* _Problem requirements_
Restate each of the lines below word for word and drop every picture.

* _Collected data_
— begin —

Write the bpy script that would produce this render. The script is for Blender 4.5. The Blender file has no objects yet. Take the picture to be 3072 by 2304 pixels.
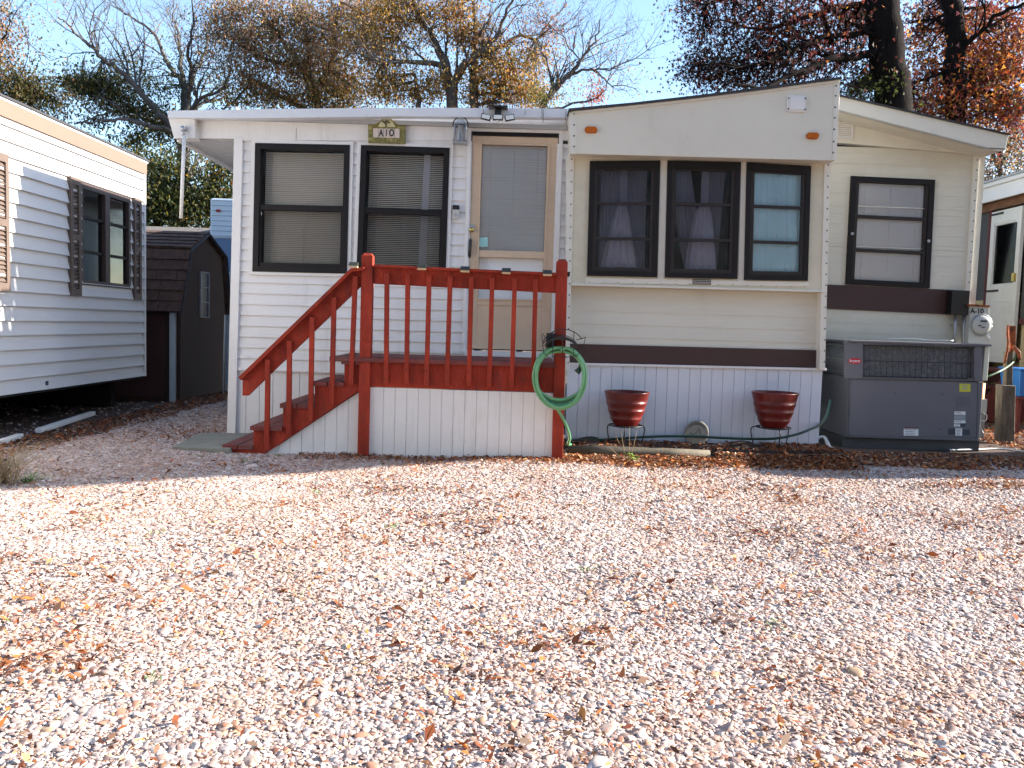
import bpy, math, random
import numpy as np
from mathutils import Vector, Matrix, noise as mnoise
random.seed(7); rng = np.random.default_rng(11)
S = bpy.context.scene
COL = S.collection
# ------------------------------------------------------------------ camera
CAMH, FPX, PITCH, ROLL = 1.094, 2485.0, 0.0711, 0.030
cp, sp, cr, sr = math.cos(PITCH), math.sin(PITCH), math.cos(ROLL), math.sin(ROLL)
FWD = Vector((0, cp, -sp)); R0 = Vector((1, 0, 0)); U0 = Vector((0, sp, cp))
RGT = R0 * cr + U0 * sr; UPV = U0 * cr - R0 * sr
CPOS = Vector((0, 0, CAMH))
cam = bpy.data.objects.new("camera", bpy.data.cameras.new("camera")); COL.objects.link(cam)
m = Matrix((RGT, UPV, -FWD)).transposed().to_4x4(); m.translation = CPOS
cam.matrix_world = m
cam.data.sensor_width = 36; cam.data.lens = FPX / 3072 * 36
cam.data.clip_end = 2000; cam.data.clip_start = 0.05
S.camera = cam
# ------------------------------------------------------------------ light
SUN = Vector((1.0, 0.09, 0.43)).normalized()
w = bpy.data.worlds.new("World"); S.world = w; w.use_nodes = True
nt = w.node_tree; nt.nodes.clear()
sky = nt.nodes.new("ShaderNodeTexSky"); sky.sky_type = 'NISHITA'; sky.sun_disc = False
sky.sun_elevation = math.asin(SUN.z); sky.sun_rotation = math.atan2(SUN.x, SUN.y)
sky.air_density = 1.0; sky.dust_density = 0.5; sky.ozone_density = 2.0
bg = nt.nodes.new("ShaderNodeBackground"); bg.inputs[1].default_value = 0.10
wo = nt.nodes.new("ShaderNodeOutputWorld")
nt.links.new(sky.outputs[0], bg.inputs[0]); nt.links.new(bg.outputs[0], wo.inputs[0])
sl = bpy.data.lights.new("sun", 'SUN'); sl.energy = 5.0; sl.angle = math.radians(0.5); sl.color = (1.0, 0.93, 0.83)
so = bpy.data.objects.new("sun", sl); COL.objects.link(so)
so.rotation_euler = (-SUN).to_track_quat('-Z', 'Y').to_euler()
so.location = (20, 3, 12)
S.view_settings.view_transform = 'Standard'; S.view_settings.look = 'None'
S.view_settings.exposure = 2.02; S.view_settings.gamma = 1.0

# ------------------------------------------------------------------ pixel measuring -> world
def ray(px, py):
    return (RGT * ((px - 1536) / FPX) + UPV * ((1152 - py) / FPX) + FWD)
def W(px, py, Y):
    d = ray(px, py); return CPOS + d * (Y / d.y)
def WX(px, py, X):
    d = ray(px, py); return CPOS + d * (X / d.x)
def G(px, py, z=0.0):
    d = ray(px, py); return CPOS + d * ((z - CAMH) / d.z)

# ------------------------------------------------------------------ materials
def mk(name):
    m = bpy.data.materials.new(name); m.use_nodes = True
    nt = m.node_tree; b = nt.nodes["Principled BSDF"]; return m, nt, b
def mat(name, col, rough=0.6, var=0.12, scale=3.0, bump=0.0, bscale=60.0, metal=0.0, spec=0.5, col2=None, stretch=(1, 1, 1), dirt=None, coat=0.0):
    m, nt, b = mk(name); L = nt.links
    tc = nt.nodes.new("ShaderNodeTexCoord"); mp = nt.nodes.new("ShaderNodeMapping"); mp.inputs["Scale"].default_value = stretch
    L.new(tc.outputs["Object"], mp.inputs[0])
    n = nt.nodes.new("ShaderNodeTexNoise"); n.inputs["Scale"].default_value = scale; n.inputs["Detail"].default_value = 6; n.inputs["Roughness"].default_value = 0.65
    L.new(mp.outputs[0], n.inputs["Vector"])
    r = nt.nodes.new("ShaderNodeValToRGB"); r.color_ramp.elements[0].position = 0.32; r.color_ramp.elements[1].position = 0.68
    c2 = col2 or tuple(max(0, c * (1 - var)) for c in col)
    c1 = tuple(min(1, c * (1 + var * 0.5)) for c in col)
    r.color_ramp.elements[0].color = (*c2, 1); r.color_ramp.elements[1].color = (*c1, 1)
    L.new(n.outputs[0], r.inputs[0]); out = r.outputs[0]
    if dirt:
        n2 = nt.nodes.new("ShaderNodeTexNoise"); n2.inputs["Scale"].default_value = dirt[1]; n2.inputs["Detail"].default_value = 8; n2.inputs["Roughness"].default_value = 0.75
        mp2 = nt.nodes.new("ShaderNodeMapping"); mp2.inputs["Scale"].default_value = dirt[4] if len(dirt) > 4 else (1, 1, 1)
        L.new(tc.outputs["Object"], mp2.inputs[0]); L.new(mp2.outputs[0], n2.inputs["Vector"])
        r2 = nt.nodes.new("ShaderNodeValToRGB"); r2.color_ramp.elements[0].position = dirt[2]; r2.color_ramp.elements[1].position = dirt[3]
        L.new(n2.outputs[0], r2.inputs[0])
        mx = nt.nodes.new("ShaderNodeMix"); mx.data_type = 'RGBA'; L.new(r2.outputs[0], mx.inputs[0]); L.new(out, mx.inputs[6]); mx.inputs[7].default_value = (*dirt[0], 1)
        out = mx.outputs[2]
    L.new(out, b.inputs["Base Color"])
    b.inputs["Roughness"].default_value = rough; b.inputs["Metallic"].default_value = metal
    b.inputs["Specular IOR Level"].default_value = spec; b.inputs["Coat Weight"].default_value = coat; b.inputs["Coat Roughness"].default_value = 0.08
    if bump:
        n3 = nt.nodes.new("ShaderNodeTexNoise"); n3.inputs["Scale"].default_value = bscale; n3.inputs["Detail"].default_value = 4
        L.new(mp.outputs[0], n3.inputs["Vector"])
        bp = nt.nodes.new("ShaderNodeBump"); bp.inputs["Strength"].default_value = bump; bp.inputs["Distance"].default_value = 0.01
        L.new(n3.outputs[0], bp.inputs["Height"]); L.new(bp.outputs[0], b.inputs["Normal"])
    return m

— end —

* _Output of the exercise_
Write the bpy script that would produce this render. The script is for Blender 4.5. The Blender file has no objects yet. Take the picture to be 3072 by 2304 pixels.
import bpy, math, random
import numpy as np
from mathutils import Vector, Matrix, noise as mnoise
random.seed(7); rng = np.random.default_rng(11)
S = bpy.context.scene
COL = S.collection
# ------------------------------------------------------------------ camera
CAMH, FPX, PITCH, ROLL = 1.094, 2485.0, 0.0711, 0.030
cp, sp, cr, sr = math.cos(PITCH), math.sin(PITCH), math.cos(ROLL), math.sin(ROLL)
FWD = Vector((0, cp, -sp)); R0 = Vector((1, 0, 0)); U0 = Vector((0, sp, cp))
RGT = R0 * cr + U0 * sr; UPV = U0 * cr - R0 * sr
CPOS = Vector((0, 0, CAMH))
cam = bpy.data.objects.new("camera", bpy.data.cameras.new("camera")); COL.objects.link(cam)
m = Matrix((RGT, UPV, -FWD)).transposed().to_4x4(); m.translation = CPOS
cam.matrix_world = m
cam.data.sensor_width = 36; cam.data.lens = FPX / 3072 * 36
cam.data.clip_end = 2000; cam.data.clip_start = 0.05
S.camera = cam
# ------------------------------------------------------------------ light
SUN = Vector((1.0, 0.09, 0.43)).normalized()
w = bpy.data.worlds.new("World"); S.world = w; w.use_nodes = True
nt = w.node_tree; nt.nodes.clear()
sky = nt.nodes.new("ShaderNodeTexSky"); sky.sky_type = 'NISHITA'; sky.sun_disc = False
sky.sun_elevation = math.asin(SUN.z); sky.sun_rotation = math.atan2(SUN.x, SUN.y)
sky.air_density = 1.0; sky.dust_density = 0.5; sky.ozone_density = 2.0
bg = nt.nodes.new("ShaderNodeBackground"); bg.inputs[1].default_value = 0.10
wo = nt.nodes.new("ShaderNodeOutputWorld")
nt.links.new(sky.outputs[0], bg.inputs[0]); nt.links.new(bg.outputs[0], wo.inputs[0])
sl = bpy.data.lights.new("sun", 'SUN'); sl.energy = 5.0; sl.angle = math.radians(0.5); sl.color = (1.0, 0.93, 0.83)
so = bpy.data.objects.new("sun", sl); COL.objects.link(so)
so.rotation_euler = (-SUN).to_track_quat('-Z', 'Y').to_euler()
so.location = (20, 3, 12)
S.view_settings.view_transform = 'Standard'; S.view_settings.look = 'None'
S.view_settings.exposure = 2.02; S.view_settings.gamma = 1.0

# ------------------------------------------------------------------ pixel measuring -> world
def ray(px, py):
    return (RGT * ((px - 1536) / FPX) + UPV * ((1152 - py) / FPX) + FWD)
def W(px, py, Y):
    d = ray(px, py); return CPOS + d * (Y / d.y)
def WX(px, py, X):
    d = ray(px, py); return CPOS + d * (X / d.x)
def G(px, py, z=0.0):
    d = ray(px, py); return CPOS + d * ((z - CAMH) / d.z)

# ------------------------------------------------------------------ materials
def mk(name):
    m = bpy.data.materials.new(name); m.use_nodes = True
    nt = m.node_tree; b = nt.nodes["Principled BSDF"]; return m, nt, b
def mat(name, col, rough=0.6, var=0.12, scale=3.0, bump=0.0, bscale=60.0, metal=0.0, spec=0.5, col2=None, stretch=(1, 1, 1), dirt=None, coat=0.0):
    m, nt, b = mk(name); L = nt.links
    tc = nt.nodes.new("ShaderNodeTexCoord"); mp = nt.nodes.new("ShaderNodeMapping"); mp.inputs["Scale"].default_value = stretch
    L.new(tc.outputs["Object"], mp.inputs[0])
    n = nt.nodes.new("ShaderNodeTexNoise"); n.inputs["Scale"].default_value = scale; n.inputs["Detail"].default_value = 6; n.inputs["Roughness"].default_value = 0.65
    L.new(mp.outputs[0], n.inputs["Vector"])
    r = nt.nodes.new("ShaderNodeValToRGB"); r.color_ramp.elements[0].position = 0.32; r.color_ramp.elements[1].position = 0.68
    c2 = col2 or tuple(max(0, c * (1 - var)) for c in col)
    c1 = tuple(min(1, c * (1 + var * 0.5)) for c in col)
    r.color_ramp.elements[0].color = (*c2, 1); r.color_ramp.elements[1].color = (*c1, 1)
    L.new(n.outputs[0], r.inputs[0]); out = r.outputs[0]
    if dirt:
        n2 = nt.nodes.new("ShaderNodeTexNoise"); n2.inputs["Scale"].default_value = dirt[1]; n2.inputs["Detail"].default_value = 8; n2.inputs["Roughness"].default_value = 0.75
        mp2 = nt.nodes.new("ShaderNodeMapping"); mp2.inputs["Scale"].default_value = dirt[4] if len(dirt) > 4 else (1, 1, 1)
        L.new(tc.outputs["Object"], mp2.inputs[0]); L.new(mp2.outputs[0], n2.inputs["Vector"])
        r2 = nt.nodes.new("ShaderNodeValToRGB"); r2.color_ramp.elements[0].position = dirt[2]; r2.color_ramp.elements[1].position = dirt[3]
        L.new(n2.outputs[0], r2.inputs[0])
        mx = nt.nodes.new("ShaderNodeMix"); mx.data_type = 'RGBA'; L.new(r2.outputs[0], mx.inputs[0]); L.new(out, mx.inputs[6]); mx.inputs[7].default_value = (*dirt[0], 1)
        out = mx.outputs[2]
    L.new(out, b.inputs["Base Color"])
    b.inputs["Roughness"].default_value = rough; b.inputs["Metallic"].default_value = metal
    b.inputs["Specular IOR Level"].default_value = spec; b.inputs["Coat Weight"].default_value = coat; b.inputs["Coat Roughness"].default_value = 0.08
    if bump:
        n3 = nt.nodes.new("ShaderNodeTexNoise"); n3.inputs["Scale"].default_value = bscale; n3.inputs["Detail"].default_value = 4
        L.new(mp.outputs[0], n3.inputs["Vector"])
        bp = nt.nodes.new("ShaderNodeBump"); bp.inputs["Strength"].default_value = bump; bp.inputs["Distance"].default_value = 0.01
        L.new(n3.outputs[0], bp.inputs["Height"]); L.new(bp.outputs[0], b.inputs["Normal"])
    return m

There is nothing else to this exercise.